In reversing a decision of the Appellate Division, the New York Court of Appeals held that the New York City Building Department did not act inappropriately in requiring the petitioner to present assurances that they would use the proposed 19 story building as a dormitory (which they represented was the intended use) when the deed restricted the use of the building to a community facility that included a “college or school student dormitories.”

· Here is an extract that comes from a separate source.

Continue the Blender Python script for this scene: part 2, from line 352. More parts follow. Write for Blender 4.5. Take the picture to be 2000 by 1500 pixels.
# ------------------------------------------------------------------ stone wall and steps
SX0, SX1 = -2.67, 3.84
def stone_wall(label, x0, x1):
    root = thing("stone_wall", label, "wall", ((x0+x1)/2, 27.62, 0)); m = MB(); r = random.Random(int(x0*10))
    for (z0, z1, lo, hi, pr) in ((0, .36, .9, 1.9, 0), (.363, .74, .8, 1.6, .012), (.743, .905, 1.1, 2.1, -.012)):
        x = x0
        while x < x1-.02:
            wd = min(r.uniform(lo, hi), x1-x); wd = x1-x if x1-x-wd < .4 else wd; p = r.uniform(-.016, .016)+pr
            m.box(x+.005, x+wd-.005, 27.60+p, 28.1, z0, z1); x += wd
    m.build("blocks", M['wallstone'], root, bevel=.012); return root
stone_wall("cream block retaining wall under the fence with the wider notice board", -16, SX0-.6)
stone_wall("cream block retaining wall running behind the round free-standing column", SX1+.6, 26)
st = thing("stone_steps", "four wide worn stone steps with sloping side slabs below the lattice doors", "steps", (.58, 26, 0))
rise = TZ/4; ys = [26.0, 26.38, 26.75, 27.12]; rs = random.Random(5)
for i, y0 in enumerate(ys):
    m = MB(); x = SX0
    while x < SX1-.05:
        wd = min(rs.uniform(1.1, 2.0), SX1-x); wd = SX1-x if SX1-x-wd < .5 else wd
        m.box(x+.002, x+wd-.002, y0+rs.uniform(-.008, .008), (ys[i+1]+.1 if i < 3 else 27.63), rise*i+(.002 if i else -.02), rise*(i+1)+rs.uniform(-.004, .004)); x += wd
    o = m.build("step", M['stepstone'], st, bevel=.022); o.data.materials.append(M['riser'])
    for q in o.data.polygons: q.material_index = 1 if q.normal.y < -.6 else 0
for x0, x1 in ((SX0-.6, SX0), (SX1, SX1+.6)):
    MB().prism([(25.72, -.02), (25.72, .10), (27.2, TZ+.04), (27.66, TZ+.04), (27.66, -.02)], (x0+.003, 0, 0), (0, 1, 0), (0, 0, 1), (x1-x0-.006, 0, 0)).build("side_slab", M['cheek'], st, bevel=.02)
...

The City Building Department denied a permit to construct a dormitory on the ground that the petitioner had not shown it could actually use the building as a dormitory, and that if it did not use the building for this purpose, the result would either be an illegal use or a vacant building. The petitioner proposed a 19-story dormitory on the property that would be configured much like an ordinary apartment building. However, if the building turned out to not be a viable dormitory and/or to be used as a regular apartment building, this would violate the deed and the zoning laws. The City wanted assurances that the building would be used as a dormitory, and specifically, they asked the petitioner to “substantiate” the proposed dormitory use by showing an “institutional nexus” – meaning a connection to an educational institution to demonstrate that the building would in fact be a dormitory. Petitioner was unable to offer this type of assurance, but rather continued to assert that the building would be operated as a dormitory for college or school students. The Appellate Court held that the City could not deny the permit since to do so was “an impermissible administrative anticipatory punishment.” The Appellate Court also noted that in the event the building was not used as a dormitory, the City’s remedy would be either denial or revocation of the certificate of occupancy, or an action to enforce the deed restriction.
The Court of Appeals disagreed with the Appellate Court, and stated that “the mere possibility of a future illegal use is not an adequate reason for withholding a building permit…” and that where “officials reasonably fear that the legal use proposed for a building will prove impracticable, it is not improper to insist on a showing that the applicant can actually do what it says it will do.” The Court said that it was prudent for the City to seek assurances and in this case, in the form of connection to an educational institution. The Court concluded that the City officials did not act in an arbitrary or capricious manner in denying the permit.
In the Matter of 9th and 10th Street L.L.C. v. Board of Standards and Appeals of the City of New York, 2008 WL 762290 (3/25/2008).